E, assim, mesmo que se considerasse a decisão não interlocutória, mas sim final e subsumível no artigo 671.º, n.º 1, do CPC, por ter terminado a acção cível enxertada no processo penal, por força da dupla conforme [e não se verificando nenhuma situação enquadrável no artigo 629.º, n.º 2, do CPC], também não seria de admitir o recurso.

            Posto isto, é de concluir que o recurso não é admissível.

13. Destarte,

                     Perante tudo o que fica exposto, rejeita-se, nos termos do disposto no artigo 420.º, n. º1, alínea b), do CPP, o recurso interposto por AA, o que exclui a competência deste Supremo Tribunal de Justiça.

14. Nos termos do disposto no n.º 3, do artigo 420.º, do CPP, se o recurso for rejeitado, o tribunal condena o recorrente ao pagamento de uma quantia entre 3 UC e 10 UC.

III.

15. Em conformidade com o exposto, decide-se:

        a). Rejeitar o recurso interposto por AA por o mesmo não ser admissível, nos termos do disposto nos artigos 432.º, n.º 1, alínea d), 400.º, n.º 1, al. c), e 420.º, nº 1, alínea b), todos do CPP.

         b). Nos termos do artigo 420.º, nº 3, do CPP, o recorrente pagará a importância de 5 (cinco) UC.

Processado e revisto pela relatora, nos termos do disposto no artigo 94.º, n.º 2 do CPP.

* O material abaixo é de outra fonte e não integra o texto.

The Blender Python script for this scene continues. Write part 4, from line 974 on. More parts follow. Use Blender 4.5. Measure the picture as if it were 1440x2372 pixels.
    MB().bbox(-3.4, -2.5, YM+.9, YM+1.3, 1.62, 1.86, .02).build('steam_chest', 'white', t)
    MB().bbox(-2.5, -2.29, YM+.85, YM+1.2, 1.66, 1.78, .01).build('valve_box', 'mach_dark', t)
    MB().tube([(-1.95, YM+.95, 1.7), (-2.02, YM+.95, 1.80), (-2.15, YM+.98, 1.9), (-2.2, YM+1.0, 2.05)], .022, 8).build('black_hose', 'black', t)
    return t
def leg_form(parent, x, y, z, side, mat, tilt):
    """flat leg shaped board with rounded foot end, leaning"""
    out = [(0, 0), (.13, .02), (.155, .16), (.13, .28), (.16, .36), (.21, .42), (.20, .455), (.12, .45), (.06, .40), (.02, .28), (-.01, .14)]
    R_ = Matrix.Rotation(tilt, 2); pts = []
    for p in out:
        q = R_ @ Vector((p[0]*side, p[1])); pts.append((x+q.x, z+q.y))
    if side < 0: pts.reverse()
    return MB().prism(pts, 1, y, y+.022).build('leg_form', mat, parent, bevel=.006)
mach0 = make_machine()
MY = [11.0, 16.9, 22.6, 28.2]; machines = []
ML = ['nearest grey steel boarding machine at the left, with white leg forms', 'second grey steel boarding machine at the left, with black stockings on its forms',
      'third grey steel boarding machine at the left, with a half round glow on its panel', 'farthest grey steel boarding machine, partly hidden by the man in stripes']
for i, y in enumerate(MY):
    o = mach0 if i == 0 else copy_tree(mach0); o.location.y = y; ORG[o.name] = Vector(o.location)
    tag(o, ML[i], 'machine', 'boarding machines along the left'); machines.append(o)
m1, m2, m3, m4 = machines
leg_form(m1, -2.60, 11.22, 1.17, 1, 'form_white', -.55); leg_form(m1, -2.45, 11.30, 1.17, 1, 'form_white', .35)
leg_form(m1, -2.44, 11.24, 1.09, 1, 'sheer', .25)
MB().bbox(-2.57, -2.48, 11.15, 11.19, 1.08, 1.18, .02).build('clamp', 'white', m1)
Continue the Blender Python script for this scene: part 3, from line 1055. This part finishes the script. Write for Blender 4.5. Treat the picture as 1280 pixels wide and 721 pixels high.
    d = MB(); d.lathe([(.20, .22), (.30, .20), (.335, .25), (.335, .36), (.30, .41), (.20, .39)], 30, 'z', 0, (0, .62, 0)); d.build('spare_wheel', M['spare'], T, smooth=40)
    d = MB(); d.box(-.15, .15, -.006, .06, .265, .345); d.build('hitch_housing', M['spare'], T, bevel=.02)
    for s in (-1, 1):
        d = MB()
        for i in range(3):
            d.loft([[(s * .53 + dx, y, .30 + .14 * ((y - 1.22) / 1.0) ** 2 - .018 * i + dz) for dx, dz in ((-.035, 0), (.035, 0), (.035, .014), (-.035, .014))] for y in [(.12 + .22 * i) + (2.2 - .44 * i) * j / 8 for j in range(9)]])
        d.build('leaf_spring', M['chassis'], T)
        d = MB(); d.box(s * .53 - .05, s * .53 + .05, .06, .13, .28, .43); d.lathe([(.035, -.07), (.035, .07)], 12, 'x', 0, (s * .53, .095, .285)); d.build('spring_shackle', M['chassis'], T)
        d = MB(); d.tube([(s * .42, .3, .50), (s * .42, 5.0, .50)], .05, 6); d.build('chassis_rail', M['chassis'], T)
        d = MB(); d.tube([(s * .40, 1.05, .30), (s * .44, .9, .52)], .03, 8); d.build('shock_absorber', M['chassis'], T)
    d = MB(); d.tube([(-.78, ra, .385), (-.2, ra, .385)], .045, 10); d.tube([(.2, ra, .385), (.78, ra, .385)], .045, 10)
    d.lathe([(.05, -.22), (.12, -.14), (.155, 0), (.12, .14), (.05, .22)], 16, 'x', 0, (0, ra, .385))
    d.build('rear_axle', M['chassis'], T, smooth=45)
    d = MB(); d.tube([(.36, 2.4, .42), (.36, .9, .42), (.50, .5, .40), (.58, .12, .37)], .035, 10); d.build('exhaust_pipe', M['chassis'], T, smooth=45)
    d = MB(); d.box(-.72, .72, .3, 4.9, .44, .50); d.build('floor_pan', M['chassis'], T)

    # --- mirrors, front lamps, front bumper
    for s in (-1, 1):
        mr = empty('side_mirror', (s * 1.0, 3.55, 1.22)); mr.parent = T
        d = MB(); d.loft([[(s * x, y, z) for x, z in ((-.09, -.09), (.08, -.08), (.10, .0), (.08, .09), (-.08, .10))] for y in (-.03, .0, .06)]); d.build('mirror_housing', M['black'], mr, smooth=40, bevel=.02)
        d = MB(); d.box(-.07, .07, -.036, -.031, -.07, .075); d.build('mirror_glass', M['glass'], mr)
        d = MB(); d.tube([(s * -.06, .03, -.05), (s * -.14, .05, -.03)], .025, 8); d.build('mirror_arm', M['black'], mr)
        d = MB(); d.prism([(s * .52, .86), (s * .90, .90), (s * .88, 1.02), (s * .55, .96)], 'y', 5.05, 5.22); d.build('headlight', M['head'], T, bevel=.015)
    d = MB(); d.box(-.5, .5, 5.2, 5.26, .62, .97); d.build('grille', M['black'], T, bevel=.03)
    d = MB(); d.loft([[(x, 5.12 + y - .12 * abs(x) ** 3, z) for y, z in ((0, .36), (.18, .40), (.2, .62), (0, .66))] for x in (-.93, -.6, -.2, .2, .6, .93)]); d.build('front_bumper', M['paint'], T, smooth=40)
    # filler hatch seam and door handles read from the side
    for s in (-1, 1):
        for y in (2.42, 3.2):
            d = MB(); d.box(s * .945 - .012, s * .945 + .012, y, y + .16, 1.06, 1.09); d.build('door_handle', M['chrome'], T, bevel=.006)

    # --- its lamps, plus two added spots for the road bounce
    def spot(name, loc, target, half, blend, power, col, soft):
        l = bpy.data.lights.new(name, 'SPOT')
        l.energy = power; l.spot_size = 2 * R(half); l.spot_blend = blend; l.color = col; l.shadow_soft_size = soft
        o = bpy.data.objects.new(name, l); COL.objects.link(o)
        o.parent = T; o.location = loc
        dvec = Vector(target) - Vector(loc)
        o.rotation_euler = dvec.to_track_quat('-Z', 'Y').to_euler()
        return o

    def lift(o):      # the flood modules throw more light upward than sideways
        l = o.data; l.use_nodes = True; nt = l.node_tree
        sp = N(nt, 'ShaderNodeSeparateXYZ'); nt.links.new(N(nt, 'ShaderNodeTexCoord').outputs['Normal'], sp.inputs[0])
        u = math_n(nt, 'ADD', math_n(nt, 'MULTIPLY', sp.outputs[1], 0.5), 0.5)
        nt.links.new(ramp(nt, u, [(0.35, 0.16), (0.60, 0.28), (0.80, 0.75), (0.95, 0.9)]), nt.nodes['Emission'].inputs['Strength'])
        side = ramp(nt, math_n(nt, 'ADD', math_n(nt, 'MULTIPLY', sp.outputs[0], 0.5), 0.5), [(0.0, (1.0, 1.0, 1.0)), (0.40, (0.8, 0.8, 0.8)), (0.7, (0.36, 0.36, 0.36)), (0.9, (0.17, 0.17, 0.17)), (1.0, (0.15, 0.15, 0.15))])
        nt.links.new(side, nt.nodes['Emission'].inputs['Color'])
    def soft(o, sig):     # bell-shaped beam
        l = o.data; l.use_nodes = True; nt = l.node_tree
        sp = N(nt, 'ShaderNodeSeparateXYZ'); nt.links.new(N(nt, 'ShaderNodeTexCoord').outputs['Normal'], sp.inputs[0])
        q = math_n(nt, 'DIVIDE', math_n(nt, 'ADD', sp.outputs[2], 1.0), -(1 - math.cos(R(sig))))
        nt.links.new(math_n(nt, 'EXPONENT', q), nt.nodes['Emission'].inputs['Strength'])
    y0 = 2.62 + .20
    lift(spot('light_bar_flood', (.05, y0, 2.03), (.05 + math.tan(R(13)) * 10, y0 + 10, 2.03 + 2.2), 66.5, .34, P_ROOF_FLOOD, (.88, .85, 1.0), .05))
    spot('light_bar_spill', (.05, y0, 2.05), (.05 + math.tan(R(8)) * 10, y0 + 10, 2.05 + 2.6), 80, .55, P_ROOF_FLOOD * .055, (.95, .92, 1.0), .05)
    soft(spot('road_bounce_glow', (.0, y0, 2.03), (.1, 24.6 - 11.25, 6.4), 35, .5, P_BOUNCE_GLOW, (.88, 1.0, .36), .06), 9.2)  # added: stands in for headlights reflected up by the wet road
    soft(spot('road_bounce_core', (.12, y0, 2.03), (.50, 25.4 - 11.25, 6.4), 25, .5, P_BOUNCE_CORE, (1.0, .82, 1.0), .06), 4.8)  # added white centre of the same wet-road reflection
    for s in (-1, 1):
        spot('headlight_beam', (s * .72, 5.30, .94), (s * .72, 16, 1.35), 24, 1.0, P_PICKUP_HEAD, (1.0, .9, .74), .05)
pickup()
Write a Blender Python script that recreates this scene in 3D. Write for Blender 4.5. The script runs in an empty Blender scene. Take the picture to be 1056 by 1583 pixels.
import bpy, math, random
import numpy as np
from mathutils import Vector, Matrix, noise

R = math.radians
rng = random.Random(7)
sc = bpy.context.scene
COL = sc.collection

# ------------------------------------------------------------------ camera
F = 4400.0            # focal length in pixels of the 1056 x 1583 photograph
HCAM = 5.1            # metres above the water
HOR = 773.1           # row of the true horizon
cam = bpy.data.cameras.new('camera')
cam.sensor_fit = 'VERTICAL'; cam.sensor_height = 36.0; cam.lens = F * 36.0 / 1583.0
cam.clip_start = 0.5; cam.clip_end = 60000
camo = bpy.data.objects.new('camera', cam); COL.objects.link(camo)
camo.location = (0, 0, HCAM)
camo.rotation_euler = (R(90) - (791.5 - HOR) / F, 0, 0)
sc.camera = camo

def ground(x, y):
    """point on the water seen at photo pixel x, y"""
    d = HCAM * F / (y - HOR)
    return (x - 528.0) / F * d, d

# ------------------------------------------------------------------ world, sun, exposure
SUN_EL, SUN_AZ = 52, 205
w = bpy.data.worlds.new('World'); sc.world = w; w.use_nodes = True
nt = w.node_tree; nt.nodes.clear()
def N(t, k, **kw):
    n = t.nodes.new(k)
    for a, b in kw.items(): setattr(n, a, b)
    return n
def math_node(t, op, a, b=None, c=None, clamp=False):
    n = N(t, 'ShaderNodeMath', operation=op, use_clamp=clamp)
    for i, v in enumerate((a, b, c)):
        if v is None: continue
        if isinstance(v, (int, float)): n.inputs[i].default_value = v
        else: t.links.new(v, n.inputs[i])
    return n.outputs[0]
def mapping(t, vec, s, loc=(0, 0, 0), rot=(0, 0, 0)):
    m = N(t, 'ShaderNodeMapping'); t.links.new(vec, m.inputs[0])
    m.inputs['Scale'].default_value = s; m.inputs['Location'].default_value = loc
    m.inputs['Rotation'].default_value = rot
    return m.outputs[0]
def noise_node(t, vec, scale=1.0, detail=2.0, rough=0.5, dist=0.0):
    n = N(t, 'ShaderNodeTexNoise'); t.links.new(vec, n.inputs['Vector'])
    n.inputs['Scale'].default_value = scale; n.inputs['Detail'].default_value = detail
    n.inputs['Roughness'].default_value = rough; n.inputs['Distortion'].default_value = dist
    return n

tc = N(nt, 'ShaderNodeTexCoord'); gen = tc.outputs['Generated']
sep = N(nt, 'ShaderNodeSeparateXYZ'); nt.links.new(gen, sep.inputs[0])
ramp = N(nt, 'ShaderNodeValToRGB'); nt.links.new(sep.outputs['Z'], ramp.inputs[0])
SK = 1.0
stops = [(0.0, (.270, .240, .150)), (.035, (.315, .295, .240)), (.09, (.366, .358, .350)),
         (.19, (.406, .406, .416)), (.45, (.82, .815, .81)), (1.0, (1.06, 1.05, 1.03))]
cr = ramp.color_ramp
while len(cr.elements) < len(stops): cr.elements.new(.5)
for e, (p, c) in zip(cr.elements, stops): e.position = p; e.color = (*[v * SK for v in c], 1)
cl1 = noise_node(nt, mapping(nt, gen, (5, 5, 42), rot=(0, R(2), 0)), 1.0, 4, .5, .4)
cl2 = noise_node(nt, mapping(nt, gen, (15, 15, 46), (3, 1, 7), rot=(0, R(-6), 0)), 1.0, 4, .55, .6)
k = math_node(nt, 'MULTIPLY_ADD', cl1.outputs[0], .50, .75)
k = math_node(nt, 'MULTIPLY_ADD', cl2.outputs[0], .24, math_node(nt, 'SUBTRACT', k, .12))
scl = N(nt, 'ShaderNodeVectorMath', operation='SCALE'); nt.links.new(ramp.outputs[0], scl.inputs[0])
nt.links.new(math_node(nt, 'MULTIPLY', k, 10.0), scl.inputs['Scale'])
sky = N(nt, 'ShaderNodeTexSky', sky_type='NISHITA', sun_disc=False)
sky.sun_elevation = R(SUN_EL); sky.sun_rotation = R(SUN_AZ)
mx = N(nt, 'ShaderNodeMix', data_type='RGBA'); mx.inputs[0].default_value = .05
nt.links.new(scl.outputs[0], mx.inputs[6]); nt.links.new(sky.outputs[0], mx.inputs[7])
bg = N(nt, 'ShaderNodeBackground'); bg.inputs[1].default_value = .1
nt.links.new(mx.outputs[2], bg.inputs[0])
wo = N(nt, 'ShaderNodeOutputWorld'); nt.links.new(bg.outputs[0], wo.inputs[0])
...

Lisboa, 24 de Setembro de 2020.

Margarida Blasco (Relatora)

Helena Moniz

Ora, o valor da alçada da Relação está fixado em € 30 000,00 (artigo 44.º da Lei n.º 62/13, de 26-08, LOSJ), pelo que os recursos para o STJ estão limitados, em regra, às decisões proferidas em processos cujo valor seja igual ou superior a € 30 000,01 e em que o recorrente tenha ficado vencido em valor igual ou superior a € 15 000,01.